Steps to Circularity: Part 4C

Steps to Circularity: Part 4C

20 March 2024  |  Circularity

In our blog post Steps to Circularity, we outlined five steps that a company can use as a guide to incorporate Circularity into their business.
We will follow up with a deeper dive into each of the steps with the hope that your company adopts them.

Part 4 - Take Action: 

Have faith that the investment in the previous steps will ensure that you and your company will be prepared to do the work in shifting the business. To break it down further we have divided this step into three core areas.

  1. Design for Longevity
  2. Integrate Circular Business Modules
  3. Closed Loop Production

Closed-loop Production:

Closed-loop production is a new approach to looking at how products are designed and made.

The principle of Eliminating Waste and Pollution is usually quite daunting for anyone inside a brand because it is a blend of initiatives that are both directly and indirectly within one's control. When things are outside of the control of the brand, the ability to influence is harder.
That will guide how you approach this principle.

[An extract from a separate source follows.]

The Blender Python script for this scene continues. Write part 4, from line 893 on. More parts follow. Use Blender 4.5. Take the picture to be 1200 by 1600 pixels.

To start, the focus should be on how to reduce waste throughout the whole manufacturing process. As a brand, your decisions have impacts on your supply chain. For instance, the materials you select, and how those materials are made, colored, and treated. This is an area for development in knowledge and skills for your materials teams. Which materials, dyeing processes, chemicals, and treatments used cause waste? Waste can be a physical material, but also consider effluents, and residues. Focus conversations with your materials suppliers and ask, “How are the selections I am choosing creating waste?”
In addition to the materials is waste created in the cutting process. Industry averages 15% of the fabric is waste just in the cutting process. This is a great opportunity to adopt zero-waste pattern-making techniques.

It cannot be stressed enough; the priority must always be on reducing the need for a material or reducing waste and then reusing that material and/or its waste before any conversation about recycling is raised. Recycling cannot be seen as a swap with trash that enables the same overproduction behaviors.

Now that is said and clear, products should also be designed for recycling. Most recycling is an afterthought, where materials experts brought solutions to the market because there is a material considered waste that through a process can be reused again in its original form. Some great examples include aluminum cans, steel, paper, and some plastics (PET and HDPE).

Designing for recycling means having a knowledge of the properties of the material you are using and the applicability of that material to a recycling technology.

Recycling is important and brands should consider it in two ways. The first is that brands should be designing their products so that they can be recycled and delivered to recyclers. Secondly, brands must create the market for recycled materials by sourcing them.

Recycling can happen at various stages in the supply chain, including industrial waste being recycled at the factories (this is where the cutting scraps have an opportunity to be recycled) as well as the recycling of garments at the end of their life.

The data shows that less than 1% of materials are recycled from pre and post-consumer recycled materials.1 So a huge investment is needed if the apparel industry is going to rely on a robust recycling infrastructure. Companies need to invest in or collaborate with companies that are developing new recycling technologies, especially for blended fabrics which are currently difficult to recycle. While investing in one’s supply chain is still new for brands, the ability for a circular business does depend on an end case where the materials created can be recycled.